Records for this task:
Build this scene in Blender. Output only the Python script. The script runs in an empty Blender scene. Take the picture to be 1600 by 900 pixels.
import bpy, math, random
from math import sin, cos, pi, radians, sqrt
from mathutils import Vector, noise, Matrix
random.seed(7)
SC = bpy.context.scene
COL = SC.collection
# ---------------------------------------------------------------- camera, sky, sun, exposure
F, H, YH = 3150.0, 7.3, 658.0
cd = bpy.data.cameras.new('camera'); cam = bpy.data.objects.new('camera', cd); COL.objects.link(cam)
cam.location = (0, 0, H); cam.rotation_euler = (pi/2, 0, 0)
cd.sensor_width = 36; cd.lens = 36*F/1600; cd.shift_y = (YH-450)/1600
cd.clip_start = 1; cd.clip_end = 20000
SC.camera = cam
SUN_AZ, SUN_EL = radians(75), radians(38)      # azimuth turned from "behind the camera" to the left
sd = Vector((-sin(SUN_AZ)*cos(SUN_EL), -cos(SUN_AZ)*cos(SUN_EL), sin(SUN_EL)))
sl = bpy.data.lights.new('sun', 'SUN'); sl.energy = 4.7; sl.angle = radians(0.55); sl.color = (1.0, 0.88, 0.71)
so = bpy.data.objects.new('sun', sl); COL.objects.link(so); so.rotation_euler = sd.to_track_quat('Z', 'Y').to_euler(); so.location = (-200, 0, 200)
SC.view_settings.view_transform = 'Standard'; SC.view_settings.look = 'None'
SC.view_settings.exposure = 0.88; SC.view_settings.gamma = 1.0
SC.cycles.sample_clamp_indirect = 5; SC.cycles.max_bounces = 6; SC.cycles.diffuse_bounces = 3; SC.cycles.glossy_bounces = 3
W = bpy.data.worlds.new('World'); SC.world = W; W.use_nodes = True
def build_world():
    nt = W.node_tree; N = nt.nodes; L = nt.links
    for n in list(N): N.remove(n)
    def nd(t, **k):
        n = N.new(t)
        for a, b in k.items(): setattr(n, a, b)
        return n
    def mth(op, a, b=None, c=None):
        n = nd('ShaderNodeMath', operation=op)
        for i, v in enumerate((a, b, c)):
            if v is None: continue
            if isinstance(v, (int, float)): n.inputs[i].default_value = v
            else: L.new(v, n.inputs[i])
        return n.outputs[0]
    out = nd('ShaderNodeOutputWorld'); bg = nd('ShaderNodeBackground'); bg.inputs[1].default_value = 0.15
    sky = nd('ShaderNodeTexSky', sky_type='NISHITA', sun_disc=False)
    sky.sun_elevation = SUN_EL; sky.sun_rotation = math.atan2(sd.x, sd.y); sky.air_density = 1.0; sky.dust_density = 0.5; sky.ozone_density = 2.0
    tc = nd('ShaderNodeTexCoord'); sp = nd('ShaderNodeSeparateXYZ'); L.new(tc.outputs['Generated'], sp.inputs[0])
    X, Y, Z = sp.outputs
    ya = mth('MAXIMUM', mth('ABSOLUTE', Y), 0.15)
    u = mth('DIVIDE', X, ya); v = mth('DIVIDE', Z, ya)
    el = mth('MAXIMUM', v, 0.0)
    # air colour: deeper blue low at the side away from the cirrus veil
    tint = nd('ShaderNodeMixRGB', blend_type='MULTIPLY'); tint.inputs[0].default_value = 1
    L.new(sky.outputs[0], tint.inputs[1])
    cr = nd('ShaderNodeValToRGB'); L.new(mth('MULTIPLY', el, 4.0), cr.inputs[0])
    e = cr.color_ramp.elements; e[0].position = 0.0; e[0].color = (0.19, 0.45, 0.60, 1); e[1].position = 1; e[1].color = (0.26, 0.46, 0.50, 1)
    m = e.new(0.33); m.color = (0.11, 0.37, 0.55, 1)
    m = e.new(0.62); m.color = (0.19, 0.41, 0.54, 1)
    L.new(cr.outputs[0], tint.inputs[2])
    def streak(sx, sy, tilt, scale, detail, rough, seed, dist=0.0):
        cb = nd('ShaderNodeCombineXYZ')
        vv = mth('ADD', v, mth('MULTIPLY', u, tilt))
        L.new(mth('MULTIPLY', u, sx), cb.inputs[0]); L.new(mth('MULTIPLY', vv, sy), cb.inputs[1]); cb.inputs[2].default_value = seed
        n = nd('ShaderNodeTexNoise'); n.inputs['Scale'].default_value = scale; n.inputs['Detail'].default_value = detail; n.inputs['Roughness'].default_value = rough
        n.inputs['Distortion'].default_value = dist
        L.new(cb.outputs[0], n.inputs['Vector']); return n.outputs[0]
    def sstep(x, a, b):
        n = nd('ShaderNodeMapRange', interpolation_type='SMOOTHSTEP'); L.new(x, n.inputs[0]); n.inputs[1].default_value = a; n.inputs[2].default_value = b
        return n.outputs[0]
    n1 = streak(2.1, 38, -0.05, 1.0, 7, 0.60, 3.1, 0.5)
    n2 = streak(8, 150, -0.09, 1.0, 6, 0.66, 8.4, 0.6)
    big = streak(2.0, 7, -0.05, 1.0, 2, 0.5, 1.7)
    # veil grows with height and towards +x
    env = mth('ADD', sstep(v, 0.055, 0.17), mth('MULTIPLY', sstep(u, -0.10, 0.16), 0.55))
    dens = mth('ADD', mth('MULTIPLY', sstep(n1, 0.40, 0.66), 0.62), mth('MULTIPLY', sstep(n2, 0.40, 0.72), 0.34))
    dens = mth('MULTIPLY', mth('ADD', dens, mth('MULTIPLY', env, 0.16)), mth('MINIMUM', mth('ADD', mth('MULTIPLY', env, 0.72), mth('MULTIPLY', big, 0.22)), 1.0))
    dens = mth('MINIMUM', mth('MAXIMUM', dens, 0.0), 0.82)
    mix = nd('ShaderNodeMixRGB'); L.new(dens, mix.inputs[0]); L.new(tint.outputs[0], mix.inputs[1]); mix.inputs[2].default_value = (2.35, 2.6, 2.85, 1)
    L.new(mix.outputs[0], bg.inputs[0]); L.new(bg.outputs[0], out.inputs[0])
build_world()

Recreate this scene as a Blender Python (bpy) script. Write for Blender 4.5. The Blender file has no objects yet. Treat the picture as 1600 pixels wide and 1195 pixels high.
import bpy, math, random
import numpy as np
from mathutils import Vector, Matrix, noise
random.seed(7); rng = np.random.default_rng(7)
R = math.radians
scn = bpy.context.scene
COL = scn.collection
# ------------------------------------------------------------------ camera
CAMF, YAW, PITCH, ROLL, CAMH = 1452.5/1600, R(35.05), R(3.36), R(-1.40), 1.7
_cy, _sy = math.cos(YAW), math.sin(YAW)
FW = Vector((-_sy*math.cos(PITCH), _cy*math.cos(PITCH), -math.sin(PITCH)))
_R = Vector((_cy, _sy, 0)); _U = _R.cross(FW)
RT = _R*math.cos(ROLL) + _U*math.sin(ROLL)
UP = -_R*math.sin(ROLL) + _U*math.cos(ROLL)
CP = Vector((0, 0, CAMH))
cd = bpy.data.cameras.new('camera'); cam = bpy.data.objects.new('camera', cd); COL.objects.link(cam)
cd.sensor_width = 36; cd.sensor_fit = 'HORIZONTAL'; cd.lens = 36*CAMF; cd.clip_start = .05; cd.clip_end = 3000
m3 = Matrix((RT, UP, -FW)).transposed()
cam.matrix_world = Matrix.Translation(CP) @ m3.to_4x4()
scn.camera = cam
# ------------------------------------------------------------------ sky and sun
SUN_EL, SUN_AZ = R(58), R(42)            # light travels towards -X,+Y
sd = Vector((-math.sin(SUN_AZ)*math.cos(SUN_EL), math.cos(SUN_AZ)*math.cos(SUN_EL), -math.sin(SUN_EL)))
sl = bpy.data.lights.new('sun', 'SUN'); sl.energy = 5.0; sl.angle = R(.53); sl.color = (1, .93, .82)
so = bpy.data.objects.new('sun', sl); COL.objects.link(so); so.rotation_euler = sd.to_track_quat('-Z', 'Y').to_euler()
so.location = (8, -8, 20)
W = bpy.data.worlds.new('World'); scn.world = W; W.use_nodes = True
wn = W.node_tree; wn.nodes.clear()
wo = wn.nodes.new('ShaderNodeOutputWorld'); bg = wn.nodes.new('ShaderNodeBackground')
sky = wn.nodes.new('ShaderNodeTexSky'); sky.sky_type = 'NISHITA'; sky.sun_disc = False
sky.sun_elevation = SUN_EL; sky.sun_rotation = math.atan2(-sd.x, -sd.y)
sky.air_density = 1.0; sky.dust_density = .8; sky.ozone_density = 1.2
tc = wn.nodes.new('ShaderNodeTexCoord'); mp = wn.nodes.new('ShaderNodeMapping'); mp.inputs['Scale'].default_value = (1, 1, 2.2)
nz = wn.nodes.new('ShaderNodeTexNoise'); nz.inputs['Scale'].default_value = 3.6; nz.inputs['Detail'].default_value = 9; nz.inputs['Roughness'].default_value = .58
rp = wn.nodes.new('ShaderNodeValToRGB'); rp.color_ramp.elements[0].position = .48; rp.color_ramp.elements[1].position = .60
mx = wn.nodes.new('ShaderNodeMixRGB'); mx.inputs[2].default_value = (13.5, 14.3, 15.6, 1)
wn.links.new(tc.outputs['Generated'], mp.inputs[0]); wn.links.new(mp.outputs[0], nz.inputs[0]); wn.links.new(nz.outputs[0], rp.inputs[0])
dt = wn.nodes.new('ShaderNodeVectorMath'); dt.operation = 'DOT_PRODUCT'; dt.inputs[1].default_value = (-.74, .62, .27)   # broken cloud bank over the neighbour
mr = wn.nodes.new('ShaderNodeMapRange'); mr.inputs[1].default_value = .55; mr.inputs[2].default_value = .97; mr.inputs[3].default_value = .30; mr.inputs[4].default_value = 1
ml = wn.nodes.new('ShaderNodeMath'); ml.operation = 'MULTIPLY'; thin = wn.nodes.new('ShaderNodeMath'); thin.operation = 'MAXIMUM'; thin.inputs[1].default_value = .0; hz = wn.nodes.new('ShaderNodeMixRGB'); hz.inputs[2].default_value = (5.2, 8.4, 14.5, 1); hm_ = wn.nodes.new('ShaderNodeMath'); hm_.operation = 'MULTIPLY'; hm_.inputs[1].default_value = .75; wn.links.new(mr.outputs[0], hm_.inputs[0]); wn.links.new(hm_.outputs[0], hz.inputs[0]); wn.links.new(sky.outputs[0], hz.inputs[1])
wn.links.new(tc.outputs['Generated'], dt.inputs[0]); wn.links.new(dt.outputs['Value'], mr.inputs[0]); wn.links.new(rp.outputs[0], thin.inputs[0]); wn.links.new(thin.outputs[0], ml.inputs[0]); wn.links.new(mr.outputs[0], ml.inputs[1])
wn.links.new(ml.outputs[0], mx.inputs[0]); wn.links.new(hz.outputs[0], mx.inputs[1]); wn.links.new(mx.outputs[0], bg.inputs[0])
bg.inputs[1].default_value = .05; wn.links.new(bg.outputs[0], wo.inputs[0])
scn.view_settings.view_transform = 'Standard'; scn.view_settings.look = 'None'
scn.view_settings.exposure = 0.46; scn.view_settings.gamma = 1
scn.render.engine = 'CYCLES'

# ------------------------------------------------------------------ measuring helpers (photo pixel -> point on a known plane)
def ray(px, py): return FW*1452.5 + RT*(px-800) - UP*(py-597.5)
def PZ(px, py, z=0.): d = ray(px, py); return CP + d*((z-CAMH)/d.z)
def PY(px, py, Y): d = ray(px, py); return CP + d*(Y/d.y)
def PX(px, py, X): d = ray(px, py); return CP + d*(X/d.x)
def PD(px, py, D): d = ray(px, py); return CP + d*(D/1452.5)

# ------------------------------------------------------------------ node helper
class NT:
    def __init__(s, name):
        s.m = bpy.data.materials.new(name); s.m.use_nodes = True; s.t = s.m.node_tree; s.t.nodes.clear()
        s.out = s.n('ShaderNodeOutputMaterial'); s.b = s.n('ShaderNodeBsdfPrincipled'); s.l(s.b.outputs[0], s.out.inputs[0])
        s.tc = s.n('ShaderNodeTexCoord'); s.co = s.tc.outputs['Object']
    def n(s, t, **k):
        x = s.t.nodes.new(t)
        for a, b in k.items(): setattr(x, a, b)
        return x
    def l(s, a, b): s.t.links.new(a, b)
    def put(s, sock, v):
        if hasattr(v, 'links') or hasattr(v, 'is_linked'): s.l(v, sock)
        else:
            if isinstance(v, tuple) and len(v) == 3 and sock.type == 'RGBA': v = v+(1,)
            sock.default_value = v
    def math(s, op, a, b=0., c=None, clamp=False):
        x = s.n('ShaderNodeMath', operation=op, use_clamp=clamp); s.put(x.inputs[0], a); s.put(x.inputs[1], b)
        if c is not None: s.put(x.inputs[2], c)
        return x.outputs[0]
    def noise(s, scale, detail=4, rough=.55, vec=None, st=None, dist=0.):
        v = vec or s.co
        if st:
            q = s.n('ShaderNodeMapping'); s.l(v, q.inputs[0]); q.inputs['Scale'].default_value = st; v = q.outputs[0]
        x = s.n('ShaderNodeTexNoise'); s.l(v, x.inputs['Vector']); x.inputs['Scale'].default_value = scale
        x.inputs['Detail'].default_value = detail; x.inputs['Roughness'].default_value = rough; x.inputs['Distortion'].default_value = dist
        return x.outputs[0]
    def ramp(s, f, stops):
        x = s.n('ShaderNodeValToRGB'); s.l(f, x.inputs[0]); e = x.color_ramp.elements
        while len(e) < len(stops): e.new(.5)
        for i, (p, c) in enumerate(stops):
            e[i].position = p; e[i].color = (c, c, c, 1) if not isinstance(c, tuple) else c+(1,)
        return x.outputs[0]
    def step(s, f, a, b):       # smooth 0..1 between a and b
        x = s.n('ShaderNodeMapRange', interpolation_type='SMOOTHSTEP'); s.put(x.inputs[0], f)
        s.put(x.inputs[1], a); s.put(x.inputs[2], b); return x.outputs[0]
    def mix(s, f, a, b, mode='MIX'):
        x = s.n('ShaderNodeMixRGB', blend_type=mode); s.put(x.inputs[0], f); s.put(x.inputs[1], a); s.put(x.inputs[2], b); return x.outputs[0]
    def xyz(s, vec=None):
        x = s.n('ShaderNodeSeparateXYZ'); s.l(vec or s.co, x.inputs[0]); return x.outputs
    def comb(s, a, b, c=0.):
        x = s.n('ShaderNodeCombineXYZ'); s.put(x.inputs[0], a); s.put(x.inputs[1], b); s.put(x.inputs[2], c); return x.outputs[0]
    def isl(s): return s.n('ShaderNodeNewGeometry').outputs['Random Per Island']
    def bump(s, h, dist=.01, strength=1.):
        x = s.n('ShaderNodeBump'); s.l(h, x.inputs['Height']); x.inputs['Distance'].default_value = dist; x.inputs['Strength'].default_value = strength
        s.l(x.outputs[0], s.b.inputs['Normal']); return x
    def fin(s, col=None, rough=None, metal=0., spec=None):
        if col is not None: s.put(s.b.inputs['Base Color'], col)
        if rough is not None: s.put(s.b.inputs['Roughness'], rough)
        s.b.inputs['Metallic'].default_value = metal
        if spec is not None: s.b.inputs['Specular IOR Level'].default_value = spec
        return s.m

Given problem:
From the entries above, copy out every line where the string "pixels" appears.

Final answer:
Build this scene in Blender. Output only the Python script. The script runs in an empty Blender scene. Take the picture to be 1600 by 900 pixels.
Recreate this scene as a Blender Python (bpy) script. Write for Blender 4.5. The Blender file has no objects yet. Treat the picture as 1600 pixels wide and 1195 pixels high.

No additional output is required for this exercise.